TO DO: Exactly as written, write out the lines below from the first to the one containing "COL = S.collection", inclusive. Pictures do not belong in the copy.

DATA SHOWN:
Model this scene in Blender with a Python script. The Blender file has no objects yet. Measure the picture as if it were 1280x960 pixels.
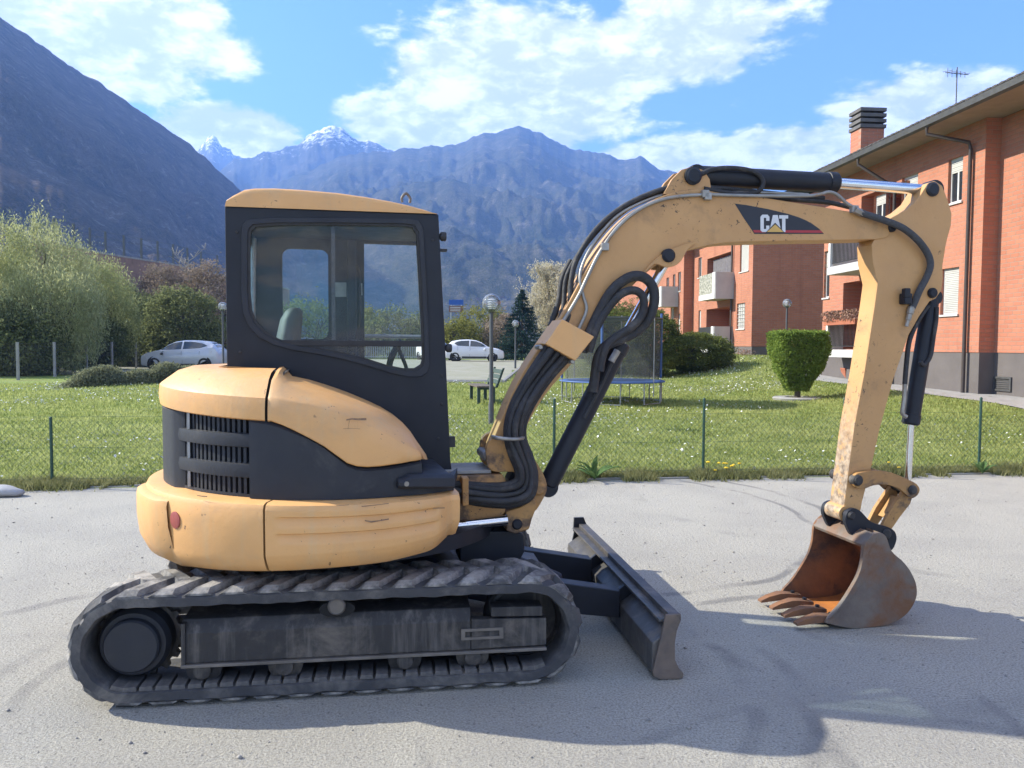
import bpy, bmesh, math, random
import numpy as np
from mathutils import Vector, Matrix, noise

random.seed(7)
RNG = np.random.default_rng(11)
S = bpy.context.scene
COL = S.collection

# ------------------------------------------------------------------ camera
CAMZ = 1.7
F = 980.0                                   # focal length in pixels of a 1280 px wide frame
PITCH = math.atan(48 / 980)
ROLL = math.radians(0.3)
_up0 = Vector((0, math.sin(PITCH), math.cos(PITCH)))
FWD = Vector((0, math.cos(PITCH), -math.sin(PITCH)))
RIGHT = Vector((1, 0, 0)) * math.cos(ROLL) + _up0 * math.sin(ROLL)
UP = -Vector((1, 0, 0)) * math.sin(ROLL) + _up0 * math.cos(ROLL)
CAM = Vector((0, 0, CAMZ))
cam = bpy.data.cameras.new('camera')
cam.sensor_width = 36
cam.lens = 36 * F / 1280
cam.clip_start = 0.05
cam.clip_end = 20000
cam_ob = bpy.data.objects.new('camera', cam)
COL.objects.link(cam_ob)
cam_ob.matrix_world = Matrix((
    (RIGHT.x, UP.x, -FWD.x, CAM.x), (RIGHT.y, UP.y, -FWD.y, CAM.y),
    (RIGHT.z, UP.z, -FWD.z, CAM.z), (0, 0, 0, 1)))
S.camera = cam_ob

# ------------------------------------------------------------------ light and sky
SUN_DIR = Vector((-1.52, 0.33, 1.0)).normalized()      # towards the sun: behind the machine, to the left
SUN_EL = math.asin(SUN_DIR.z)
SUN_AZ = math.atan2(SUN_DIR.x, SUN_DIR.y)
sun = bpy.data.lights.new('sun', 'SUN')
sun.energy = 5.0
sun.angle = math.radians(0.6)
sun.color = (1.0, 0.945, 0.80)
sun_ob = bpy.data.objects.new('sun', sun)
COL.objects.link(sun_ob)
sun_ob.rotation_euler = SUN_DIR.to_track_quat('Z', 'Y').to_euler()
sun_ob.location = (-20, 10, 40)

S.view_settings.view_transform = 'Standard'
S.view_settings.look = 'None'
S.view_settings.exposure = 1.42
S.view_settings.gamma = 1.0
S.render.engine = 'CYCLES'
S.cycles.use_denoising = True
S.cycles.max_bounces = 8
S.cycles.transparent_max_bounces = 16
S.cycles.volume_bounces = 1
S.cycles.caustics_reflective = False
S.cycles.caustics_refractive = False


def ray(px, py):
    x = (px - 640) / F
    y = (480 - py) / F
    return FWD + RIGHT * x + UP * y


class NT:
    """short hand for building node trees"""
    def __init__(self, tree):
        self.t = tree
        self.n = tree.nodes
        self.l = tree.links
    def new(self, kind, **kw):
        nd = self.n.new(kind)
        for k, v in kw.items():
            setattr(nd, k, v)
        return nd
    def put(self, nd, sock, val):
        s = nd.inputs[sock]
        if hasattr(val, 'links'):
            self.l.new(val, s)
        else:
            s.default_value = val
    def math(self, op, a, b=None, c=None, clamp=False):
        nd = self.new('ShaderNodeMath', operation=op, use_clamp=clamp)
        self.put(nd, 0, a)
        if b is not None: self.put(nd, 1, b)
        if c is not None: self.put(nd, 2, c)
        return nd.outputs[0]
    def vmath(self, op, a, b=None, out=0):
        nd = self.new('ShaderNodeVectorMath', operation=op)
        self.put(nd, 0, a)
        if b is not None: self.put(nd, 1, b)
        return nd.outputs['Value'] if out == 'v' else nd.outputs[0]
    def mrange(self, v, a, b, lo=0.0, hi=1.0, smooth=True):
        nd = self.new('ShaderNodeMapRange')
        nd.interpolation_type = 'SMOOTHSTEP' if smooth else 'LINEAR'
        self.put(nd, 'Value', v)
        nd.inputs['From Min'].default_value = a
        nd.inputs['From Max'].default_value = b
        nd.inputs['To Min'].default_value = lo
        nd.inputs['To Max'].default_value = hi
        return nd.outputs['Result']
    def noise(self, vec, scale, detail=5, rough=0.55, dist=0.0):
        nd = self.new('ShaderNodeTexNoise')
        if vec is not None: self.l.new(vec, nd.inputs['Vector'])
        nd.inputs['Scale'].default_value = scale
        nd.inputs['Detail'].default_value = detail
        nd.inputs['Roughness'].default_value = rough
        nd.inputs['Distortion'].default_value = dist
        return nd.outputs['Fac']
    def mix(self, fac, a, b, mode='MIX'):
        nd = self.new('ShaderNodeMix', data_type='RGBA', blend_type=mode)
        self.put(nd, 0, fac)
        for i, v in ((6, a), (7, b)):
            if not hasattr(v, 'links') and len(v) == 3: v = (*v, 1)
            self.put(nd, i, v)
        return nd.outputs[2]
    def ramp(self, fac, stops):
        nd = self.new('ShaderNodeValToRGB')
        e = nd.color_ramp.elements
        while len(e) < len(stops): e.new(0.5)
        for el, (p, c) in zip(e, stops):
            el.position = p
            el.color = (*c, 1) if len(c) == 3 else c
        self.l.new(fac, nd.inputs[0])
        return nd.outputs[0]


world = bpy.data.worlds.new('World')
S.world = world
world.use_nodes = True
w = NT(world.node_tree)
w.n.clear()
sky = w.new('ShaderNodeTexSky', sky_type='NISHITA')
sky.sun_disc = False
sky.sun_elevation = SUN_EL
sky.sun_rotation = SUN_AZ
sky.air_density = 1.0
sky.dust_density = 0.35
sky.ozone_density = 2.2
SKY_STRENGTH = 0.105
tc = w.new('ShaderNodeTexCoord')
dirv = w.vmath('NORMALIZE', tc.outputs['Generated'])
sep = w.new('ShaderNodeSeparateXYZ')
w.l.new(dirv, sep.inputs[0])
den = w.math('ADD', w.math('MAXIMUM', sep.outputs[2], 0.0), 0.35)
comb = w.new('ShaderNodeCombineXYZ')
w.l.new(w.math('DIVIDE', sep.outputs[0], den), comb.inputs[0])
w.l.new(w.math('DIVIDE', sep.outputs[1], den), comb.inputs[1])
w.l.new(w.math('MULTIPLY', sep.outputs[2], 1.6), comb.inputs[2])
cvec = comb.outputs[0]
n_big = w.noise(cvec, 2.6, 4, 0.5, 0.2)
n_mid = w.noise(cvec, 6.5, 9, 0.58, 0.25)
n_fine = w.noise(cvec, 20, 7, 0.6, 0.3)
dens = w.math('ADD', w.math('MULTIPLY', n_mid, 0.78), w.math('MULTIPLY', n_fine, 0.20))
# where the cloud banks of this sky stand: centre (pixel), half sizes (pixels), weight
banks = [
    (70, 35, 230, 95, .50), (165, 95, 75, 52, .36), (258, 14, 46, 34, .34), (290, 165, 105, 44, .56), (215, 140, 60, 32, .2),
    (660, 95, 220, 100, .50), (600, 160, 220, 62, .54), (865, 45, 150, 80, .46), (700, 20, 150, 50, .16), (560, 5, 40, 22, .18),
    (860, 208, 220, 40, .58), (980, 198, 130, 44, .54), (1150, 150, 115, 62, .58), (1045, 150, 40, 18, .14),
    (505, 165, 70, 34, .24),
]
bank = None
for (bx, by, hx, hy, wt) in banks:
    c = ray(bx, by).normalized()
    d = w.vmath('SUBTRACT', dirv, tuple(c))
    d = w.vmath('MULTIPLY', d, (F / hx, F / hx * 0.6, F / hy))
    g = w.mrange(w.vmath('LENGTH', d, out='v'), 0.15, 1.35, wt, 0.0)
    bank = g if bank is None else w.math('MAXIMUM', bank, g)
# the rest of the sky, out of frame: cumulus thickened for whiter fill light
inview = w.mrange(sep.outputs[1], 0.45, 0.70)
general = w.math('MULTIPLY', w.mrange(n_big, 0.38, 0.60, 0.0, 0.46), w.math('SUBTRACT', 1.0, inview))
bank = w.math('MAXIMUM', bank, general)
cover = w.mrange(w.math('ADD', dens, bank), 0.69, 0.83)
lit = w.mrange(w.math('ADD', w.math('MULTIPLY', n_fine, 0.5), w.math('MULTIPLY', n_mid, 0.5)), 0.42, 0.62)
ccol = w.mix(lit, (4.0, 4.1, 4.7), (7.6, 7.5, 7.3))
skyc = w.mix(1.0, sky.outputs[0], (0.52, 0.74, 1.0), 'MULTIPLY')
final = w.mix(w.math('MULTIPLY', cover, 0.93), skyc, ccol)
bg = w.new('ShaderNodeBackground')
w.l.new(final, bg.inputs[0])
bg.inputs[1].default_value = SKY_STRENGTH
wo = w.new('ShaderNodeOutputWorld')
w.l.new(bg.outputs[0], wo.inputs[0])

# ------------------------------------------------------------------ materials
def _mat(name):
    m = bpy.data.materials.new(name)
    m.use_nodes = True
    t = NT(m.node_tree)
    t.n.clear()
    out = t.new('ShaderNodeOutputMaterial')
    return m, t, out


def pmat(name, c1, c2=None, scale=6, rough=0.6, r2=None, bump=0.0, bscale=60, metal=0.0, dirt=None, dscale=3.0,
         dlo=0.55, dhi=0.72, spec=0.5, chips=None, chip_thr=0.70, chip_scale=22, streak=None, coat=0.0):
    m, t, out = _mat(name)
    b = t.new('ShaderNodeBsdfPrincipled')
    tcn = t.new('ShaderNodeTexCoord')
    v = tcn.outputs['Object']
    if c2 is None: c2 = tuple(x * 0.8 for x in c1)
    n = t.noise(v, scale, 6, 0.6)
    col = t.ramp(n, [(0.32, c1), (0.68, c2)])
    rgh = t.mrange(t.noise(v, scale * 3.1, 4), 0.3, 0.7, rough, r2 if r2 is not None else min(1, rough + 0.12))
    if streak:
        mp = t.new('ShaderNodeMapping')
        mp.inputs['Scale'].default_value = (14, 14, 1.1)
        t.l.new(v, mp.inputs[0])
        s = t.mrange(t.noise(mp.outputs[0], 1.0, 5, 0.65), 0.50, 0.75)
        col = t.mix(t.math('MULTIPLY', s, 0.55), col, streak)
    if dirt:
        d = t.mrange(t.noise(v, dscale, 8, 0.68, 0.3), dlo, dhi)
        col = t.mix(d, col, dirt)
        rgh = t.math('MAXIMUM', rgh, t.math('MULTIPLY', d, 0.9))
    if chips:
        c = t.mrange(t.noise(v, chip_scale, 5, 0.7, 0.6), chip_thr, chip_thr + 0.04)
        g = t.mrange(t.noise(v, 2.2, 3), 0.46, 0.60)
        c = t.math('MULTIPLY', c, g)
        col = t.mix(c, col, chips)
    t.l.new(col, b.inputs['Base Color'])
    t.l.new(rgh, b.inputs['Roughness'])
    b.inputs['Metallic'].default_value = metal
    b.inputs['Specular IOR Level'].default_value = spec
    if coat:
        b.inputs['Coat Weight'].default_value = coat
        b.inputs['Coat Roughness'].default_value = 0.15
    if bump:
        bp = t.new('ShaderNodeBump')
        bp.inputs['Strength'].default_value = 1.0
        bp.inputs['Distance'].default_value = bump
        t.l.new(t.noise(v, bscale, 6, 0.65), bp.inputs['Height'])
        t.l.new(bp.outputs[0], b.inputs['Normal'])
    t.l.new(b.outputs[0], out.inputs[0])
    return m


def leaf_mat(name, c1, c2, scale=1.2, trans=0.35):
    m, t, out = _mat(name)
    tcn = t.new('ShaderNodeTexCoord')
    geo = t.new('ShaderNodeNewGeometry')
    n = t.noise(tcn.outputs['Object'], scale, 4, 0.6)
    k = t.math('ADD', t.math('MULTIPLY', n, 0.75), t.math('MULTIPLY', geo.outputs['Random Per Island'], 0.35))
    col = t.ramp(k, [(0.30, c1), (0.75, c2)])
    d = t.new('ShaderNodeBsdfDiffuse')
    tr = t.new('ShaderNodeBsdfTranslucent')
    t.l.new(col, d.inputs[0])
    t.l.new(col, tr.inputs[0])
    mx = t.new('ShaderNodeMixShader')
    mx.inputs[0].default_value = trans
    t.l.new(d.outputs[0], mx.inputs[1])
    t.l.new(tr.outputs[0], mx.inputs[2])
    t.l.new(mx.outputs[0], out.inputs[0])
    return m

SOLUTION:
Model this scene in Blender with a Python script. The Blender file has no objects yet. Measure the picture as if it were 1280x960 pixels.
import bpy, bmesh, math, random
import numpy as np
from mathutils import Vector, Matrix, noise

random.seed(7)
RNG = np.random.default_rng(11)
S = bpy.context.scene
COL = S.collection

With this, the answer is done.